Whatever happens, however, Netanyahu vowed that Israel would do whatever it took to defend itself against the Iranian threat.
Turning to Nobel Laureate and Nazi hunter Eli Wiesel, and echoing his own words at AIPAC's Policy Conference yesterday, he pledged: "The days when the Jewish people remained passive in the face of genocidal enemies - those days are over!"
"We've restored our sovereignty in our homeland... for the first time in two thousand years we the Jewish people can defend ourselves.
"Even if Israel has to stand alone, Israel will stand. But I know that Israel does not stand alone - I know that America stands with Israel; I know that you stand with Israel."

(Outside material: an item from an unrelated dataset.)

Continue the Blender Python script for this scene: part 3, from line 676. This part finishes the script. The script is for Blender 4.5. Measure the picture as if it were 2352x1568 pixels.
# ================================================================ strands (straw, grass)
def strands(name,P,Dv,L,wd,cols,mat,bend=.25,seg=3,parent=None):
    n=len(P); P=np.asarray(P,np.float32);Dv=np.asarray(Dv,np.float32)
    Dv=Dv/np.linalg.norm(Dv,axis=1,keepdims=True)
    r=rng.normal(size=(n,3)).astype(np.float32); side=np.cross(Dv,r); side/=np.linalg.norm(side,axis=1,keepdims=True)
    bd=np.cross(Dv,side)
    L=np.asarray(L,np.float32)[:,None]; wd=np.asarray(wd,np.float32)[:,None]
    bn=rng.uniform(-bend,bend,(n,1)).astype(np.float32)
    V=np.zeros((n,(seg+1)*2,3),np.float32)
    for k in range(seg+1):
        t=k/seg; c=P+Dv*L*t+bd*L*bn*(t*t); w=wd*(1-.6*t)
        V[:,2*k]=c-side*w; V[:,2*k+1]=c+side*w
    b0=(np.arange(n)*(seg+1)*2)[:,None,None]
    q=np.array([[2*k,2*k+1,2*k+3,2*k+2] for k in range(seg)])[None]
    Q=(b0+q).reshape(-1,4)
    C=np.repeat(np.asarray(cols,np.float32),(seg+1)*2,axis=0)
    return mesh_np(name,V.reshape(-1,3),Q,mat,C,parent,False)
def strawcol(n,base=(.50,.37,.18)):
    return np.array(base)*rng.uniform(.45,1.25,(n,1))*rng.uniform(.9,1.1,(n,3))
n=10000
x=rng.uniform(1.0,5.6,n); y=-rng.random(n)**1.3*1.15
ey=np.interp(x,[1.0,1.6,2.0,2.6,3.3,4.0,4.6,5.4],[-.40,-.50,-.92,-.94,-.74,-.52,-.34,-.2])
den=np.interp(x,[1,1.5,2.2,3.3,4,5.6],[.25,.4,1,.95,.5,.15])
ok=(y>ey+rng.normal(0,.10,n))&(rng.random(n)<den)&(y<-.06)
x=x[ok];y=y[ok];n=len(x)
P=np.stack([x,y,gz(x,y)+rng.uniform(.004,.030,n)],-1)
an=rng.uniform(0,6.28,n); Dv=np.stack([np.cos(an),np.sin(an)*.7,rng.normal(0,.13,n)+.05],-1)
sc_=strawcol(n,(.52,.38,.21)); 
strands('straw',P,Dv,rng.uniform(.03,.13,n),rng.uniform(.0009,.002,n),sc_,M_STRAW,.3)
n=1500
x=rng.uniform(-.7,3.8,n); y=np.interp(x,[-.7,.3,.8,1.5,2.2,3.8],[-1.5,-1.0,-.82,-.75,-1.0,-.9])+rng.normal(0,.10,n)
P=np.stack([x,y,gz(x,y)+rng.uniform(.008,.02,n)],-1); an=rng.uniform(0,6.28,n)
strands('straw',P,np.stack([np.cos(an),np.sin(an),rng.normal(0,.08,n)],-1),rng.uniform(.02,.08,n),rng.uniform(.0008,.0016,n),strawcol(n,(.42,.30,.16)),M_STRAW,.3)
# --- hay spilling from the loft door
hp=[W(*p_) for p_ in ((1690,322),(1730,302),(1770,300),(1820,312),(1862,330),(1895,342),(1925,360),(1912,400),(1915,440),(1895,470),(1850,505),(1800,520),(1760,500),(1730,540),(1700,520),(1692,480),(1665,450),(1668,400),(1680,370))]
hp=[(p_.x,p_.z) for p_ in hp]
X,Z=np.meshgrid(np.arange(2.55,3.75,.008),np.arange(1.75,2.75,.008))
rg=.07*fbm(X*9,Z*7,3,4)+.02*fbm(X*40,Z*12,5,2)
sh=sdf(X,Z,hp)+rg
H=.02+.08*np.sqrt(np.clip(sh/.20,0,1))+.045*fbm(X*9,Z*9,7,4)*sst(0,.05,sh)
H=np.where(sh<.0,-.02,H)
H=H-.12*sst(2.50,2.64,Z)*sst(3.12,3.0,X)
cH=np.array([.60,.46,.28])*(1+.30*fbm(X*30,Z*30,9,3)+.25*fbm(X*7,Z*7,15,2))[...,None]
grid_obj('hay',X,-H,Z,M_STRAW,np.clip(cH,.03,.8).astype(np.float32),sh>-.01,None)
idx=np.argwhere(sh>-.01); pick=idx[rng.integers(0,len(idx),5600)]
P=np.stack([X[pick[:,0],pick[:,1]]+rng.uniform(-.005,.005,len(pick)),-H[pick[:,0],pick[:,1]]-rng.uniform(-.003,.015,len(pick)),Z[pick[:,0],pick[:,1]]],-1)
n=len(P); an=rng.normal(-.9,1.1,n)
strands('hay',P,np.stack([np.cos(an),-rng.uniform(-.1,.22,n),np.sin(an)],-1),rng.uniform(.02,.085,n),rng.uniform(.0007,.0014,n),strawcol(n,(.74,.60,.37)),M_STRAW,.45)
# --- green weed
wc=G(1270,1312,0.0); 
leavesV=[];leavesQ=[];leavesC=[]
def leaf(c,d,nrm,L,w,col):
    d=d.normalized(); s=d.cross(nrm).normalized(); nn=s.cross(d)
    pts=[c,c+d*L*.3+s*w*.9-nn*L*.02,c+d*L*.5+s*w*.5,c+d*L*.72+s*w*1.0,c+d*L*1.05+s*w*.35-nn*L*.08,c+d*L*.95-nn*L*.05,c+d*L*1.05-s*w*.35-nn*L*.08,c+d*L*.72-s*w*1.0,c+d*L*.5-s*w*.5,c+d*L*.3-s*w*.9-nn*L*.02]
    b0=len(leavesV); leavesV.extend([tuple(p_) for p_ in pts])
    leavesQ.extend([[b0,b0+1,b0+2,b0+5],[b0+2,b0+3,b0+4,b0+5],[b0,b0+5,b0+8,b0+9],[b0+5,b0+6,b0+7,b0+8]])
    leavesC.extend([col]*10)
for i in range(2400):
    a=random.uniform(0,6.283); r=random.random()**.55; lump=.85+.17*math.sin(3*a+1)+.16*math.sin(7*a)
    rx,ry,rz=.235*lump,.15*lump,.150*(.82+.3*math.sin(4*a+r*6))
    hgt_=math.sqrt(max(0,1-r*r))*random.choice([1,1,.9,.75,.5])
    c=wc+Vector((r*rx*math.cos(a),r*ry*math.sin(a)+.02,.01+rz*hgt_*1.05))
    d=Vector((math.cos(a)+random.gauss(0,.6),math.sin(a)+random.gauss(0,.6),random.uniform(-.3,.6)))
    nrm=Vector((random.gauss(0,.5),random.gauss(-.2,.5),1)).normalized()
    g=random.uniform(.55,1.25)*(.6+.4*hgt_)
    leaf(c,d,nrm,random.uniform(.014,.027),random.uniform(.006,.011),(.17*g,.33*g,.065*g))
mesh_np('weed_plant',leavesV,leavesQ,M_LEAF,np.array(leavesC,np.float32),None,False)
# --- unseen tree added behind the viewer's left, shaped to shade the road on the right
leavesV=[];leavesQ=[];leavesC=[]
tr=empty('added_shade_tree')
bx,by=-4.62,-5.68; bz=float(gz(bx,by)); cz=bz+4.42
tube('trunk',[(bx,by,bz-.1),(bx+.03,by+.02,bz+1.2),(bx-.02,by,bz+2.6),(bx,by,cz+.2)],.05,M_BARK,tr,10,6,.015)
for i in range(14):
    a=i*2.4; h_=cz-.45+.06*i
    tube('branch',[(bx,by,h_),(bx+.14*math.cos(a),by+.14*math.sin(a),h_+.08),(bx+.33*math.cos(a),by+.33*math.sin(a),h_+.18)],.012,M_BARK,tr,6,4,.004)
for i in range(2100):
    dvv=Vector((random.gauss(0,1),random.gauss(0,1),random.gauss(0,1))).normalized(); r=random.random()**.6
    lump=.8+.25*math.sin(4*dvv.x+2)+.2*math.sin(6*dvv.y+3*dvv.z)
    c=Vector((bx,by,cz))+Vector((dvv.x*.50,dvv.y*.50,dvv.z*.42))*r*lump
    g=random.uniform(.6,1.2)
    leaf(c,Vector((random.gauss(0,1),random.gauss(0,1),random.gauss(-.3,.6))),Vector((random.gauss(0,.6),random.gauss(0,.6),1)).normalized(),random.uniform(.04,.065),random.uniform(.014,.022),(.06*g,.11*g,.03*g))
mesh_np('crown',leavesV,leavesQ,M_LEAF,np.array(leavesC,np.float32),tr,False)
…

The prime minister ended his address with a quote from Moses, given prior to the Jewish people's entrance into the land of Israel after centuries of slavery in Egypt and decades wandering in the desert.
"Be strong and resolute, neither fear nor dread them," he repeated, in Hebrew and English. "May Israel and America stand together, strong and resolute.
"May God bless the State of Israel and may God bless the United States of America."
An historic speech
Although the content of the speech was kept tightly under wraps, in the past few weeks Netanyahu had made it clear that he will outline his case against what Israel insists is a looming "bad deal" with Iran, which would leave the Islamic regime as a nuclear threshold state - able to build a nuclear bomb at the time of its choosing.
Departing from Israel on Sunday, Netanyahu described his trip as "a critical mission, even an historic one."
"I feel like an emissary of all of Israel, even those who do not agree with me," he said, adding that "I sense a deep angst for the fate of Israel; I will do everything to assure our future."
But while most members of Congress - along with millions of viewers around the world - will be watching and listening closely, others are boycotting the speech.
Nearly one in four Congressmen have said they will not be present for the speech, including Vice President Joe Biden, and US Secretary of State John Kerry will not even be watching it - although aids say he will be briefed afterwards.
The controversy is due to accusations the invitation (and Netanyahu's acceptance) were not properly coordinated with the White House and thus breached protocol, claims Boehner and Netanyahu deny.
More significantly, critics have claimed the address is essentially a slap in the face for the Obama Administration, whose softly-softly approach towards Iran Netanyahu is expected to criticize.
But speaking at the annual AIPAC Policy Conference yesterday, Netanyahu denied any offense was meant, insisting that he was only making the address because he believed the survival of Israel is at stake.
"My speech is not meant to show any disrespect for President (Barack) Obama or for the office that he holds, I have great respect for both," Netanyahu said,
"For 2,000 years my people, the Jewish people, were stateless, voiceless... we suffered relentless persecution and horrific attacks...and we could not defend ourselves. Well, no more! The days when the Jewish people are passive in the face of threats to annihilate us, those days are over!"